Luckily, it is still possible to find the second solution: $a_n=(-1)^n\frac{(2n)!!}{(2n+1)!!}$. My question is, how are these coefficients related to the function $\frac{1}{\sqrt{x(1+x)}}$? In fact, the generating function for this solution is $$A(x)=\sum_{n=0}^{\infty}(-1)^n\frac{(2n)!!}{(2n+1)!!}x^n=\frac{\text{arcsinh}(\sqrt{x})}{\sqrt{x(1+x)}}$$
The factor $\text{arcsinh}(\sqrt{x})$ appears, and gets rid of the branch point. I am very new to the field of generating functions, this is all very confusing!
Note: I would like to understand this so I may get insight into the related recurrence relation (apologies for the alliteration)

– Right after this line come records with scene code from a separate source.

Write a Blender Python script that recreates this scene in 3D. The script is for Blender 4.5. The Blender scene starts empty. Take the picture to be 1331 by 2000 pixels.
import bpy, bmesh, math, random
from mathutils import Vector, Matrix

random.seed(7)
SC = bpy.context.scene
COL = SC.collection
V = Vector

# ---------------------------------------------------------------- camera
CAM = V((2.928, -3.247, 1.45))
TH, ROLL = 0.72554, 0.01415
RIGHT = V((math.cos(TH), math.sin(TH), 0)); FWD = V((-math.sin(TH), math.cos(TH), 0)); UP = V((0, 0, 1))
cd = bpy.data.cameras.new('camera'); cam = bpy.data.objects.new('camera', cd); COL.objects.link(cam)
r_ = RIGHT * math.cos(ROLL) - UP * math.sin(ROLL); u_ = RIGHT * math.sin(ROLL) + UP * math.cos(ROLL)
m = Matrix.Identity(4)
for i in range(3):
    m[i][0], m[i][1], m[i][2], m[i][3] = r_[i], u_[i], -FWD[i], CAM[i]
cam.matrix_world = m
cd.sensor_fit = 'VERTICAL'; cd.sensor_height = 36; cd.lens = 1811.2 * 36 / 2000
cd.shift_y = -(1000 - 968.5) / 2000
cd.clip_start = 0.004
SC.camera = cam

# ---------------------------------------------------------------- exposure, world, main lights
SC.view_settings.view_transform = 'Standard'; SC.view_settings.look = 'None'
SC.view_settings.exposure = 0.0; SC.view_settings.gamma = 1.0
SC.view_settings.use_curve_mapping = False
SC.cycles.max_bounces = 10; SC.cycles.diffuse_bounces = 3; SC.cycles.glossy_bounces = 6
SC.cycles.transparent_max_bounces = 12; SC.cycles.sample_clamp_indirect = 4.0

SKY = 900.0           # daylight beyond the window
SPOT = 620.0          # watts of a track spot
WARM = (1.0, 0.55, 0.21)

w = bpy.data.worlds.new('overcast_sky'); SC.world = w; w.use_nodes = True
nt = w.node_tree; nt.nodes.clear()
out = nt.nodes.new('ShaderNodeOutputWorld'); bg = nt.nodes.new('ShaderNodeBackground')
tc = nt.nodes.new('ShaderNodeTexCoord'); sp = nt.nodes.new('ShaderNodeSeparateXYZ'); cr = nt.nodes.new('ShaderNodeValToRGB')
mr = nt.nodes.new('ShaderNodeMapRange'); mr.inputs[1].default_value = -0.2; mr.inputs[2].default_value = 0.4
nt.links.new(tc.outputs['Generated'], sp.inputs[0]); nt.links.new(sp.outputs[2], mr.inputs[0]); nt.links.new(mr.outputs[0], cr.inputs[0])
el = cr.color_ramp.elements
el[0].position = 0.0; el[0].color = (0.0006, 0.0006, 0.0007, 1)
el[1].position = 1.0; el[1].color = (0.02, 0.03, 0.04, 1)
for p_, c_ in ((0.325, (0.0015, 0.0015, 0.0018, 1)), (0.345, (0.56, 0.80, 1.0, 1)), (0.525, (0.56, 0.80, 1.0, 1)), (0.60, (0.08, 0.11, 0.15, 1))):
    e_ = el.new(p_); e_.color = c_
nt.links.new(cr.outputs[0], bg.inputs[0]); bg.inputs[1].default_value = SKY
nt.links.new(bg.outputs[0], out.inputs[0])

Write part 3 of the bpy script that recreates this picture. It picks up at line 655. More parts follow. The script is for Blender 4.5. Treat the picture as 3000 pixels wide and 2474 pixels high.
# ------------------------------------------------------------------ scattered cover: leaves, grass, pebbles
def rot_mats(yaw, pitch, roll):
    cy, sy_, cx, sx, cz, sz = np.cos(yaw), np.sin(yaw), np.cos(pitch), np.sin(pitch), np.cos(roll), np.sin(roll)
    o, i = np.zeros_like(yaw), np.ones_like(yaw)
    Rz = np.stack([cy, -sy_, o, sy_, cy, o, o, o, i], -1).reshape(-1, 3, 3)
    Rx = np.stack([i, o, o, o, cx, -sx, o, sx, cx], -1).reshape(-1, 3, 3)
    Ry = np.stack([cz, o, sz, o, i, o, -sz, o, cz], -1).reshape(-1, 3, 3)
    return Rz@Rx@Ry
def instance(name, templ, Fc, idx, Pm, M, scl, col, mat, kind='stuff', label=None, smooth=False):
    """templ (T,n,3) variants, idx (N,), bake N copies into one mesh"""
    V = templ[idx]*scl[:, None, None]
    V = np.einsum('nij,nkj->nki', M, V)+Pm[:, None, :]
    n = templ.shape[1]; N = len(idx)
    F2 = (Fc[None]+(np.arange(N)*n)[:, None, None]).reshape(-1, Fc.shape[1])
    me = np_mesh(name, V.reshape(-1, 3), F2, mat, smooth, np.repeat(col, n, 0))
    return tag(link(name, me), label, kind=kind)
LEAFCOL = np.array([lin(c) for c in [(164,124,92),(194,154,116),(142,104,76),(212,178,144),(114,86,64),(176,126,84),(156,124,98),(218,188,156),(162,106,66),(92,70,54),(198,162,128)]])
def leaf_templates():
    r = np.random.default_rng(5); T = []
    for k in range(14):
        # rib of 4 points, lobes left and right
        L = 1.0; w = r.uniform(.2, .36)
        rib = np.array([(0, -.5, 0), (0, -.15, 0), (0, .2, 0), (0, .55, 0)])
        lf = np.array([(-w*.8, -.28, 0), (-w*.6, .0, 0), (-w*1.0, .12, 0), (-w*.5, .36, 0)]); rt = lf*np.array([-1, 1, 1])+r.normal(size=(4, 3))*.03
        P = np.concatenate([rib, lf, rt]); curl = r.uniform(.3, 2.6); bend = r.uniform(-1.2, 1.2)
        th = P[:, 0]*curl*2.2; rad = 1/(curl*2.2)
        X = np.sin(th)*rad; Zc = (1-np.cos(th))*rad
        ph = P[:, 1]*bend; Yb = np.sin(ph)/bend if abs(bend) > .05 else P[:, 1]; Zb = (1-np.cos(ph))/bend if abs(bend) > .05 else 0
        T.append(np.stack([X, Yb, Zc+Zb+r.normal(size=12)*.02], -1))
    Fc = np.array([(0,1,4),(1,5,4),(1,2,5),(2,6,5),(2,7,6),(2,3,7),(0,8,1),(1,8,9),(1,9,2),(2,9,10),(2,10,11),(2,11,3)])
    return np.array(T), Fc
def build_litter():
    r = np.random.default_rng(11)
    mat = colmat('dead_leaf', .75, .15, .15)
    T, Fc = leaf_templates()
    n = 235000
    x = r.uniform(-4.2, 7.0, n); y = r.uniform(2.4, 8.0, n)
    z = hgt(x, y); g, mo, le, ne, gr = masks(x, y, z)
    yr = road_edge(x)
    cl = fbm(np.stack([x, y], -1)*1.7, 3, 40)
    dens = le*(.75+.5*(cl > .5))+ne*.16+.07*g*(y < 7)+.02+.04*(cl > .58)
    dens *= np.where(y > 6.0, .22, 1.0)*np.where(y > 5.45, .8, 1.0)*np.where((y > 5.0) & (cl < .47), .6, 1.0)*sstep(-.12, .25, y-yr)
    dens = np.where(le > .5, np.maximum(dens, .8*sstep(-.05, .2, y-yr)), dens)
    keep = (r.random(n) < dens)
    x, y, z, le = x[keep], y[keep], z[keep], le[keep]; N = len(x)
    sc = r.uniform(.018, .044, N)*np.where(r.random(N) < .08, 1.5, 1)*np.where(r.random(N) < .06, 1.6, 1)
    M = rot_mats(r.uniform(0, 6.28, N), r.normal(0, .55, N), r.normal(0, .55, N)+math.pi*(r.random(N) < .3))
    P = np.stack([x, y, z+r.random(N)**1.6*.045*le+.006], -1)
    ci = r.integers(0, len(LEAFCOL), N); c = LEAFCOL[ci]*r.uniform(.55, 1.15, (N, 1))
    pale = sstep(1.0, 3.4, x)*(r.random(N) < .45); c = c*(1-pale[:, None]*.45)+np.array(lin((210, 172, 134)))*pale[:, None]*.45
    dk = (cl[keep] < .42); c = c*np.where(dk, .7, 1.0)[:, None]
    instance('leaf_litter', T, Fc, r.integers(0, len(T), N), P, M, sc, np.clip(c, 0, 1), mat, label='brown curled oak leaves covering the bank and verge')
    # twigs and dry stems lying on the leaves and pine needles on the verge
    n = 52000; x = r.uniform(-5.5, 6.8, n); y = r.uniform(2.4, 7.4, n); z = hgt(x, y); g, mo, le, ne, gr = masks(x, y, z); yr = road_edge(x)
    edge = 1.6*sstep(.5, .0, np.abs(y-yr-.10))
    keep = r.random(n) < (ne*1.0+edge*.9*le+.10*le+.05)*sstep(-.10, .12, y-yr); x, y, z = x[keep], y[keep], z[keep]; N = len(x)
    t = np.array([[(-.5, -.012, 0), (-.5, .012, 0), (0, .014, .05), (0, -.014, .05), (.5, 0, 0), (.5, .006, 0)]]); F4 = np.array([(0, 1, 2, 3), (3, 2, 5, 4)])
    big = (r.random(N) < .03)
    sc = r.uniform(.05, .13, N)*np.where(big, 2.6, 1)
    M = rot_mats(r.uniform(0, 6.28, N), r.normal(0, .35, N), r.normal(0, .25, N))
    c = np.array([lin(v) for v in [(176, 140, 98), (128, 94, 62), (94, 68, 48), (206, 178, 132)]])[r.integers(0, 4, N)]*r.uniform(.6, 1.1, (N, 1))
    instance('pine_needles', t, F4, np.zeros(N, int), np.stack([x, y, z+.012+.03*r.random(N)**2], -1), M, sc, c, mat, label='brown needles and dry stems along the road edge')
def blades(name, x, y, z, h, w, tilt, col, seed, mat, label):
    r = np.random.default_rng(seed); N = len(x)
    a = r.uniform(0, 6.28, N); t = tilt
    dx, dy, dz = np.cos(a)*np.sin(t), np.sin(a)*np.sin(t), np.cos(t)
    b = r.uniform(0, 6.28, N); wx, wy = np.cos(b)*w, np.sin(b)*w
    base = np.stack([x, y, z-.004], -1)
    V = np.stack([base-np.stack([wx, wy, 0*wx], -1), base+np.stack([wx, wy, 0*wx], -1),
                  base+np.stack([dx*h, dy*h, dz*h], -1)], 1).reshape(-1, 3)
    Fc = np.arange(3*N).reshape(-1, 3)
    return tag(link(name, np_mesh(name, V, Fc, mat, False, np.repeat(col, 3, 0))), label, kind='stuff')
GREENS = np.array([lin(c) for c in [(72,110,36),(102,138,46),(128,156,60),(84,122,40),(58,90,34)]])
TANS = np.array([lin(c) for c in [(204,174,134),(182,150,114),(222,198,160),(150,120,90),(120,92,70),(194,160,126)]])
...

$$(4n+3)a_n+2na_{n-1}+(2n+3)a_{n+1}=\lambda a_n$$
Where the problematic generating function is now $$A(x)=\frac{1}{\sqrt{x(1+x)}}e^{-\frac{\lambda}{2(1+x)}}$$ Here I am not so lucky as to already have the solution.
It appears that the form of the generating function you derived is incomplete. In fact, careful calculation shows that it satisfies a first order ODE similar to yours with an extra term
$$A'(x)+\frac{2x+1}{2x(x+1)}A(x)=\frac{a_0}{2x(x+1)^2}+3\frac{a_1+a_0}{2(x+1)^2}$$
Multiply by the integrating factor $\sqrt{x(1+x)}$ and rewrite to obtain
$$\sqrt{x(1+x)}A(x)=C+a_0\int dx\frac{1}{2\sqrt{x}(x+1)^{3/2}}+3(a_0+a_1)\int dx\frac{\sqrt{x}}{2(x+1)^{3/2}}$$
which evaluate to the final result
$$A(x)=\frac{C}{\sqrt{x(1+x)}}+a_0\frac{1}{1+x}+3(a_1+a_0)\left(\frac{\text{arcsinh}(\sqrt{x})}{\sqrt{x(1+x})}-\frac{1}{1+x}\right)$$
Evidently, for the choice $a_1=-\frac{2}{3}a_0$ one obtains the solution desired, so there's no contradiction.